= What the task requires =
Your task is to repeat the lines below exactly, excluding any pictures they contain.

——

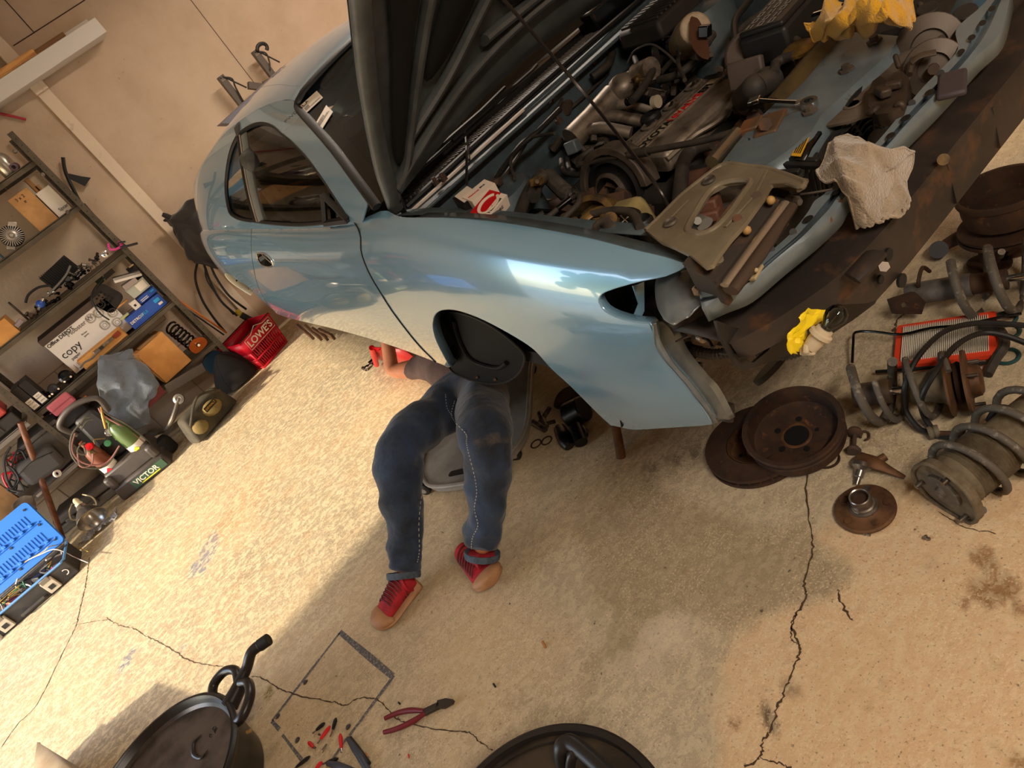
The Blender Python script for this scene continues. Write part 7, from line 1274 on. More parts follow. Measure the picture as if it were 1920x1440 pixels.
bag = mat('tool_bag', '4e4738', .85, c2='3c372c', s=9); by = mat('bag_tan', '7f6c3c', .85, c2='6b5a33', s=9); c = at(385, 775, z=.11); t = thing('tool_bag', 'open khaki and black canvas tool bag on the floor by the blanket', 'tool bag', V(c.x, c.y, 0)); bR = Euler((0, 0, .35)).to_matrix()
MB().box(c, (.42, .17, .20), bR, taper=.8).build('bag', bag, t, bevel=.03, sub=1); MB().sph(c+bR@V(.03, -.09, .02), .06, 14, (1.2, .5, .9)).sph(c+bR@V(-.12, -.09, -.01), .055, 14, (1, .5, .9)).build('pocket', by, t); MB().box(c+bR@V(.02, -.125, .05), (.10, .006, .035), bR).build('patch', mat('patch_black', '16140f', .6), t); text('DEWALT', .022, mat('patch_yellow', 'd39a2a', .6), t, frame(c+bR@V(.02, -.1295, .05), bR@V(1, 0, 0), (0, 0, 1)), 'lettering'); MB().tube([c+bR@V(-.16, -.08, .04), c+bR@V(0, -.12, .15), c+bR@V(.16, -.08, .06)], .009, 8, smooth=6).build('strap', bag, t)
c = fp_(402, 680, 5.62); t = thing('plastic_cover', 'dusty blue plastic panel with two white screws inside the shelf foot', 'panel', V(c.x, c.y, 0)); MB().prism(c2([(-.06, -.07), (.07, -.06), (.08, .05), (.0, .08), (-.07, .04)], 3, True), c, (1, 0, 0), (0, 0, 1), (0, .02, 0)).build('panel', mat('panel_blue', '264a63', .5), t, bevel=.004); [MB().cyl(c+V(a, 0, b), c+V(a, -.004, b), .005, n=8).build('screw', wht, t) for a, b in ((-.02, -.04), (.03, .02))]
c = at(445, 700, z=.12); t = thing('umbrella', 'folded black umbrella stuffed under the lowest shelf', 'umbrella', V(c.x, c.y+.12, 0)); MB().rings([[V(c.x+.16*f*math.cos(a)*(1+.18*math.cos(6*a)), c.y+.15, .12+h) + V(0, .09*f*math.sin(a), 0) for a in np.linspace(0, 6.283, 37)[:-1]] for f, h in ((1, -.1), (.9, 0), (.5, .1), (.1, .16))]).build('canopy', mat('umbrella_black', '1c1816', .7), t)
c = at(300, 845, z=.07); t = thing('pouch', 'small black zip pouch between welding kit and tool bag', 'bag', V(c.x, c.y, 0)); MB().box(c, (.22, .13, .14), (0, 0, .3)).build('pouch', mat('pouch_black', '1b1817', .75), t, bevel=.03, sub=1); text('PRO', .022, mat('scribble', '5d554e', .7), t, frame(c+V(.02, -.072, .02), (1, .3, 0), (0, 0, 1)), 'lettering')
t = thing('grey_board', 'flat grey trim board leaning out below the orange carton', 'board', (.14, 5.42, .36)); MB().beam(fp_(312, 730, 5.40), fp_(382, 688, 5.46), .07, .012, V(0, 1, .3)).build('board', mat('board_grey', '6b6159', .6), t, bevel=.003)
# welding kit
W0 = at(228, 925, z=0); kx = (at(325, 868, z=0)-at(232, 942, z=0)); kx.z = 0; KW = kx.length; kx.normalize(); ky = V(-kx.y, kx.x, 0); K0 = at(232, 942, z=0); KP = lambda x, y, z: K0+kx*x+ky*y+V(0, 0, z)
t = thing('welding_kit', 'portable gas welding kit: grey plastic caddy with green and copper-coloured cylinders', 'welding kit', KP(KW/2, .15, 0)); cad = mat('caddy_grey', '4d4540', .45, c2='403934', s=6); KR = Matrix((kx, ky, V(0, 0, 1))).transposed()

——

= Output below =
The Blender Python script for this scene continues. Write part 7, from line 1274 on. More parts follow. Measure the picture as if it were 1920x1440 pixels.
bag = mat('tool_bag', '4e4738', .85, c2='3c372c', s=9); by = mat('bag_tan', '7f6c3c', .85, c2='6b5a33', s=9); c = at(385, 775, z=.11); t = thing('tool_bag', 'open khaki and black canvas tool bag on the floor by the blanket', 'tool bag', V(c.x, c.y, 0)); bR = Euler((0, 0, .35)).to_matrix()
MB().box(c, (.42, .17, .20), bR, taper=.8).build('bag', bag, t, bevel=.03, sub=1); MB().sph(c+bR@V(.03, -.09, .02), .06, 14, (1.2, .5, .9)).sph(c+bR@V(-.12, -.09, -.01), .055, 14, (1, .5, .9)).build('pocket', by, t); MB().box(c+bR@V(.02, -.125, .05), (.10, .006, .035), bR).build('patch', mat('patch_black', '16140f', .6), t); text('DEWALT', .022, mat('patch_yellow', 'd39a2a', .6), t, frame(c+bR@V(.02, -.1295, .05), bR@V(1, 0, 0), (0, 0, 1)), 'lettering'); MB().tube([c+bR@V(-.16, -.08, .04), c+bR@V(0, -.12, .15), c+bR@V(.16, -.08, .06)], .009, 8, smooth=6).build('strap', bag, t)
c = fp_(402, 680, 5.62); t = thing('plastic_cover', 'dusty blue plastic panel with two white screws inside the shelf foot', 'panel', V(c.x, c.y, 0)); MB().prism(c2([(-.06, -.07), (.07, -.06), (.08, .05), (.0, .08), (-.07, .04)], 3, True), c, (1, 0, 0), (0, 0, 1), (0, .02, 0)).build('panel', mat('panel_blue', '264a63', .5), t, bevel=.004); [MB().cyl(c+V(a, 0, b), c+V(a, -.004, b), .005, n=8).build('screw', wht, t) for a, b in ((-.02, -.04), (.03, .02))]
c = at(445, 700, z=.12); t = thing('umbrella', 'folded black umbrella stuffed under the lowest shelf', 'umbrella', V(c.x, c.y+.12, 0)); MB().rings([[V(c.x+.16*f*math.cos(a)*(1+.18*math.cos(6*a)), c.y+.15, .12+h) + V(0, .09*f*math.sin(a), 0) for a in np.linspace(0, 6.283, 37)[:-1]] for f, h in ((1, -.1), (.9, 0), (.5, .1), (.1, .16))]).build('canopy', mat('umbrella_black', '1c1816', .7), t)
c = at(300, 845, z=.07); t = thing('pouch', 'small black zip pouch between welding kit and tool bag', 'bag', V(c.x, c.y, 0)); MB().box(c, (.22, .13, .14), (0, 0, .3)).build('pouch', mat('pouch_black', '1b1817', .75), t, bevel=.03, sub=1); text('PRO', .022, mat('scribble', '5d554e', .7), t, frame(c+V(.02, -.072, .02), (1, .3, 0), (0, 0, 1)), 'lettering')
t = thing('grey_board', 'flat grey trim board leaning out below the orange carton', 'board', (.14, 5.42, .36)); MB().beam(fp_(312, 730, 5.40), fp_(382, 688, 5.46), .07, .012, V(0, 1, .3)).build('board', mat('board_grey', '6b6159', .6), t, bevel=.003)
# welding kit
W0 = at(228, 925, z=0); kx = (at(325, 868, z=0)-at(232, 942, z=0)); kx.z = 0; KW = kx.length; kx.normalize(); ky = V(-kx.y, kx.x, 0); K0 = at(232, 942, z=0); KP = lambda x, y, z: K0+kx*x+ky*y+V(0, 0, z)
t = thing('welding_kit', 'portable gas welding kit: grey plastic caddy with green and copper-coloured cylinders', 'welding kit', KP(KW/2, .15, 0)); cad = mat('caddy_grey', '4d4540', .45, c2='403934', s=6); KR = Matrix((kx, ky, V(0, 0, 1))).transposed()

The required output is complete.